◆ **What needs to be done**
Determine which lines contain the word "scene", then copy those lines.

* BEGIN Data lines *

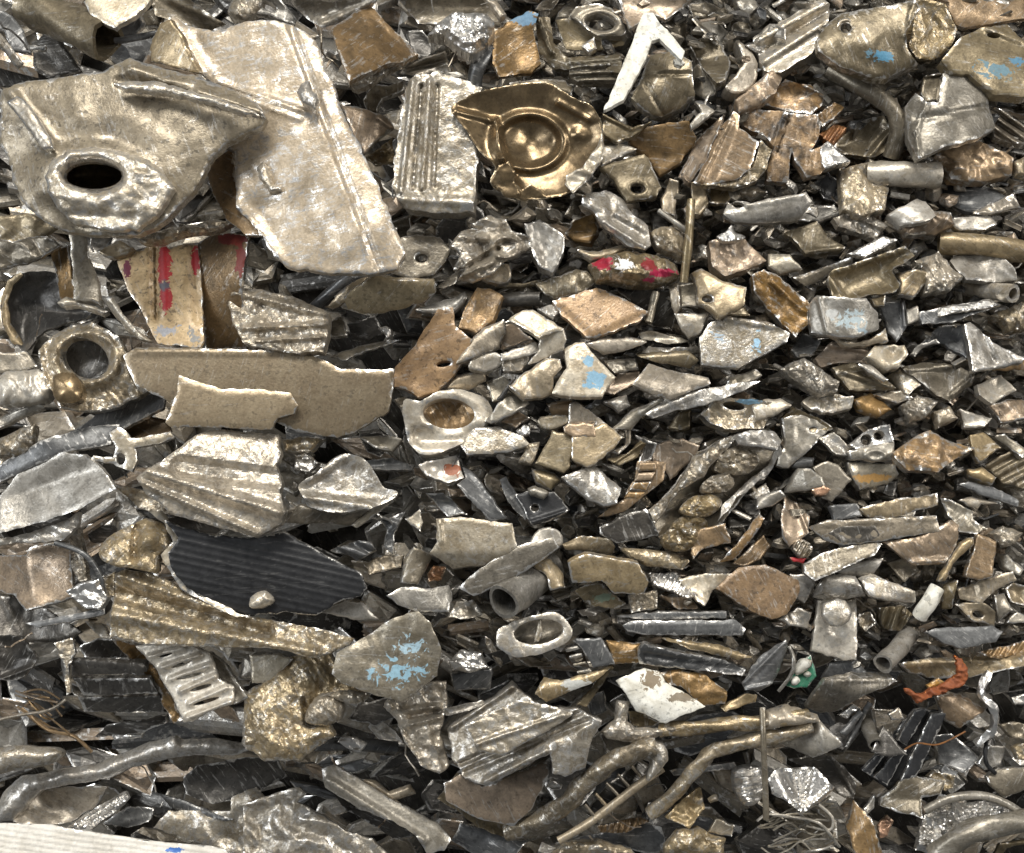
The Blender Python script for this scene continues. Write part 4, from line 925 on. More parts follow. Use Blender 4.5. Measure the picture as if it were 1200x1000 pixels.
A('ca', "silvery torn flank left of the thin hose", "300,520 370,470 390,600 410,720 370,730 330,650", 8, 0.2, -0.2, 7, 'cast', ('n', 3, 8))
A('fo', "grimy foil nub between the hose and golden gutter", "480,700 540,680 540,800 500,800 480,760", 10, 0, -0.2, 7, 'cast', ('k', 3, 9))

at(300, 500)
A('sk', "silver scoop shaped shell with a rough cast rim", "203,272 280,220 380,140 450,128 530,170 572,240 600,290 662,310 620,352 540,382 400,402 260,382 220,332", 34, 0, -0.25, 8, 'silver', ('d', -10), ('r', 220, 330, 540, 375, 26, 9), ('r', 230, 260, 420, 140, 24, 7), ('n', 2, 10), ew=7, sm=1, rim=2)
A('pl', "olive plate beneath the silver scoop", "130,452 200,372 400,402 545,388 480,467 330,457", 16, 0, 0.2, 7, 'olive', ew=2)
A('st', "thin grey bar slanting at the silver scoop's tip", "655,318 640,352 500,452 470,472 448,462 600,345", 22, 0.2, 0, 5, 'grey', ew=3)
A('ca', "rough tan lump under the long thick tan plate", "118,62 240,48 322,58 262,112 130,114", 14, 0, -0.2, 10, 'cast', ('d', 6), ('n', 3, 8))
A('fo', "crinkled silver flake above the silver scoop", "180,132 230,120 302,170 255,212 180,204", 8, 0, -0.3, 6, 'foil', ('k', 4, 9))
A('pl', "slate strip lying level right of the silver scoop", "490,160 640,148 742,180 735,207 560,204", 2, 0, -0.3, 6, 'slate')
A('sh', "grey folded chip under the long plate's right end", "488,52 620,40 684,60 640,117 560,102", 12, 0, -0.2, 8, 'grey', ('f', 560, 50, 600, 110, 0.5))
A('bl', "small block with a rust coloured face", "763,182 800,160 940,138 977,240 900,264 800,232", 24, 0, -0.2, 14, 'pale', ('f', 840, 150, 860, 250, 0.4), paint=[(920, 205, 50, 40, (0.30, 0.10, 0.045))], ew=5)
A('st', "long slate blade with a bright spine right of the rusty faced block", "968,192 1000,200 1175,430 1100,442 940,272 980,242", 18, 0.2, 0, 6, 'slate', ('f', 985, 200, 1160, 440, 0.7), ew=3)
A('st', "dull slate blade left of the bright spined one", "795,312 880,310 992,412 900,422", 6, 0, -0.2, 6, 'slate')
A('bl', "white worn box end with a tan underside", "845,432 960,425 1200,455 1222,560 1180,602 1060,652 920,662 818,592 850,542", 38, 0, -0.2, 14, 'pale', ('f', 830, 590, 1200, 590, -0.8), ('r', 860, 440, 870, 540, 14, 4), n=1, ew=3)
A('sk', "olive arched shell below the white box end", "678,732 700,620 740,560 832,602 800,660 762,742", 6, -0.2, -0.1, 7, 'olive', ('b', 75, 9), ew=3)
A('st', "bright stringy rib in the gap below the silver scoop", "560,402 620,430 702,398 650,500 645,592 600,572 610,482", -8, 0, -0.2, 5, 'slate', ('k', 4, 12), ew=4)
A('sh', "tiny pale triangle left of the white box end", "698,432 770,388 782,450 770,492", 16, 0, -0.3, 5, 'pale')
A('sh', "pair of dark folded fins right of the black sheet", "345,582 480,530 540,540 562,582 470,634 430,602", 8, 0, -0.1, 5, 'slate', ('c', -25, 60, 5), ew=4)
A('pl', "pale leaf shaped plate left of the open tube", "608,792 680,750 820,760 905,740 922,780 905,872 760,872 660,832", 20, 0, -0.2, 7, 'grey', ('f', 700, 750, 740, 870, 0.4), ew=4)
A('sk', "grey curled shard at the black sheet's lower tip", "308,872 420,820 500,830 572,902 480,907 380,884", 14, 0, -0.25, 6, 'grey', ('b', 15, 5))
A('sh', "beige chips beside the olive arched shell", "498,642 600,602 692,600 682,662 530,692", 2, 0, -0.25, 7, 'tan', ('n', 3, 8))
A('sh', "silver speckled fragment under the open tube's mouth", "900,892 940,820 1020,808 1062,880 980,904", 16, 0, -0.2, 8, 'silver', ('n', 3, 7))
A('fo', "brown brushy scrap under the white box end", "800,690 830,650 890,660 870,720 810,725", 4, 0, -0.2, 6, 'copper', ('k', 5, 8))
at(0, 0, 1)
T('tu', "open grey tube with a dark mouth below the slate slab", "590,706,50 616,686,18 645,664,-18", 21, 'grey', wall=4, seg=20)
A('sh', "tan curl hugging the upper end of the open tube", "620,660 645,655 660,672 662,688 645,692 640,675", 24, 0, -0.2, 5, 'tan', ('b', 60, 5))
A('pl', "slim slate slab above the open tube", "537,689 550,675 600,641 648,631 656,641 640,652 600,680 555,699", 40, 0.1, -0.15, 8, 'olive', n=0.8, ew=2)
A('pl', "blunt grey plate splattered with blue paint", "395,765 430,745 460,725 490,717 505,730 517,760 512,792 495,806 470,823 440,815 402,802 388,790", 48, 0, -0.22, 8, 'grey', ('n', 2, 14), ('b', 20, 5), paint=[(468, 788, 44, 22, (0.22, 0.36, 0.44), 0.58), (480, 760, 30, 20, (0.3, 0.42, 0.48), 0.5)], ew=3)
A('ca', "big glittering rough casting left of the blue splattered plate", "288,812 320,790 340,770 385,760 402,795 432,815 422,826 385,820 362,830 356,850 386,850 390,862 350,891 310,892 283,872", 40, 0, -0.2, 26, 'cast', ('d', 14), ('n', 5, 18), ('n', 3, 7), ('g', 360, 850, 355, 820, 4, -8), ew=6, j=1.5, step=2)
A('bl', "knotty nub at the rough casting's right flank", "358,838 372,816 395,812 402,838 385,850 362,848", 52, 0, -0.2, 12, 'cast', ('d', 8), ('n', 2, 6), sm=1)

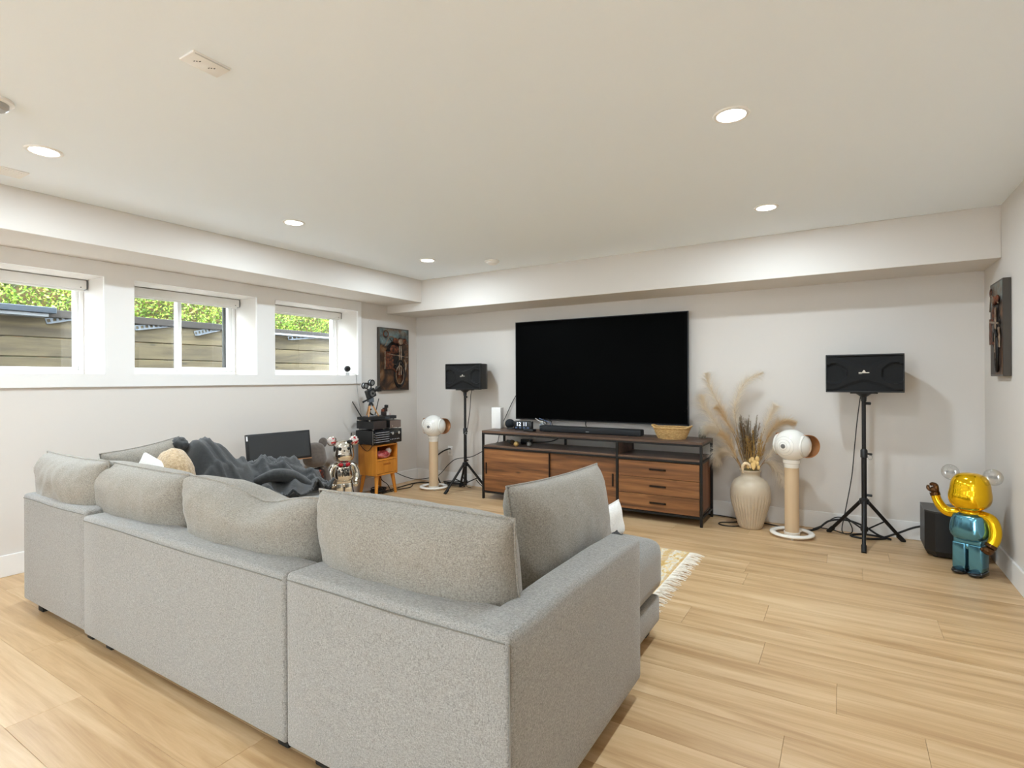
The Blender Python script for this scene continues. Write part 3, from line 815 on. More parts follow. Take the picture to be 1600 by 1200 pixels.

* END Data lines *

◆ **Answer to this problem**
The Blender Python script for this scene continues. Write part 4, from line 925 on. More parts follow. Use Blender 4.5. Measure the picture as if it were 1200x1000 pixels.
The Blender Python script for this scene continues. Write part 3, from line 815 on. More parts follow. Take the picture to be 1600 by 1200 pixels.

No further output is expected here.